Report outlines risks to Geelong business growth

The Geelong Risk Landscape includes a review of strategies from City of Greater Geelong, Deakin University, Regional Development Victoria and Committee for Geelong. Photo: CITY OF GREATER GEELONG/FACEBOOK
The Geelong Risk Landscape was developed based on interviews with 31 business and community leaders.
It also includes a review of strategies from City of Greater Geelong, Deakin University, Regional Development Victoria and Committee for Geelong.
The report, released on Monday this week, noted Geelong was growing at the second-fastest rate of any of the top 50 Australian cities at 12.7 per cent between 2018 and 2023, behind only the Sunshine Coast at 12.8 per cent, and business numbers had grown by 23.3 per cent over the three years from 2021 to 2023.
“Understanding the risks and enablers of business growth in the Geelong region is vital for achieving business success in the future,” KPMG partner of risk consulting and advisory Claire Richards said.
“The way that businesses in the region operate, innovate and deliver goods and services continues to evolve with the region, the industry, and the wider economy.”
She said participants cited cost of living and rising interest rates as short-term risks to growth, but the medium to long term view was one of cautious optimism, based on factors including confidence in Geelong’s business environment and the importance of leveraging Geelong’s unique assets, such as its access to an international airport and seaport.
In terms of risk, participants were asked what specific challenges and risked they faced as a Greater Geelong business that may impede their future growth plans, with five major themes emerging in response:
- Clear vision and strong leadership for the region; Tract Consultants’ Simon Loader commented: “We have all the key players in Geelong and all the elements required for success. But what we need are champions to bring it all together”
- Investment attraction and access to capital, including how Geelong needed to be both “investment ready and investment worthy”
- Access to skilled labour; genU chief executive officer Claire Amies commented: “Geelong’s future depends on its ability to embrace diversity and inclusion within the workforce, particularly for people with disabilities”
- Population growth and urbanisation, and
- Geelong’s proximity to Melbourne and its impact; NAB regional manager of business banking David Lynch commented: “Geelong has opportunities Melbourne does not.
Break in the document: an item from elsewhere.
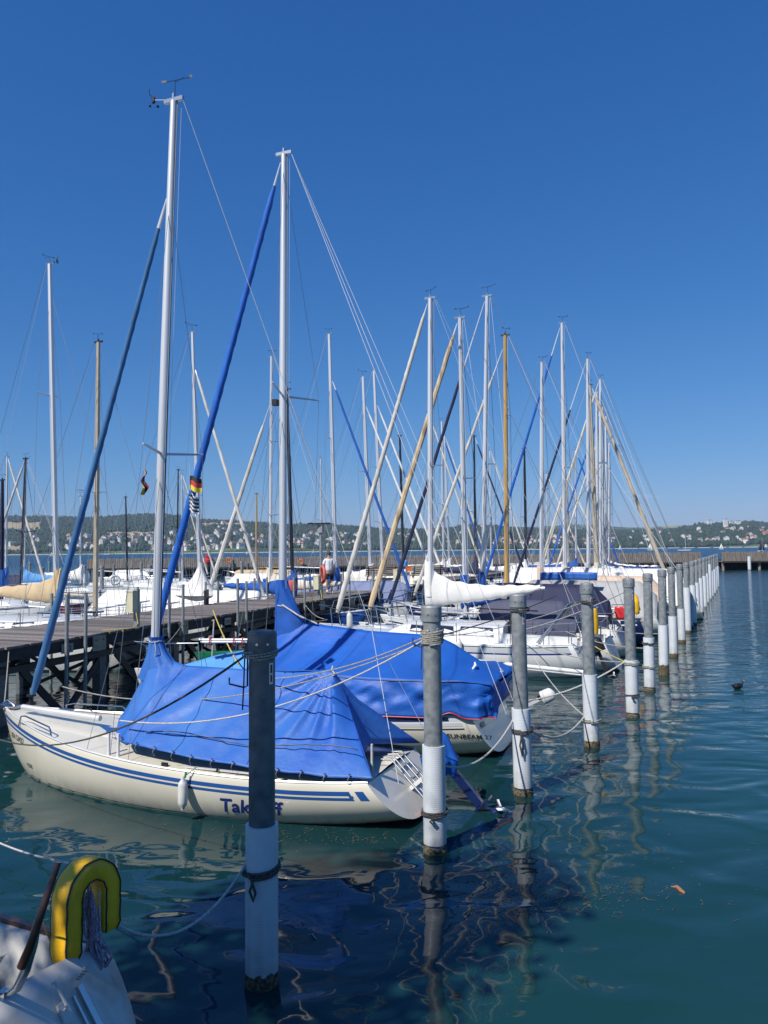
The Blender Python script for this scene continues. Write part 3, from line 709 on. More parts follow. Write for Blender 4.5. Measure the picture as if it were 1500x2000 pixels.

People here live, shop, and breathe Geelong and aren’t under as much pressure”.
The report then lays out five insights to “de-risk our region”:
- Leaders creating a unifying vision
- Deliberately growing businesses
- Geelong as a centre for innovation
- Growing a workforce of the future, and
- Stay true to the Geelong identity.
Ms Richards said the Geelong Risk Landscape showed Geelong needed to transform from a region reliant on government support to a thriving hub where investors were eager to invest.
“I would emphasise that business growth creates jobs of the future, which will be critical for the region’s ongoing economic prosperity.”
KPMG’s Geelong Risk Profile follows its Geelong Economic Blueprint 2023-24 and its Enterprising Cities report.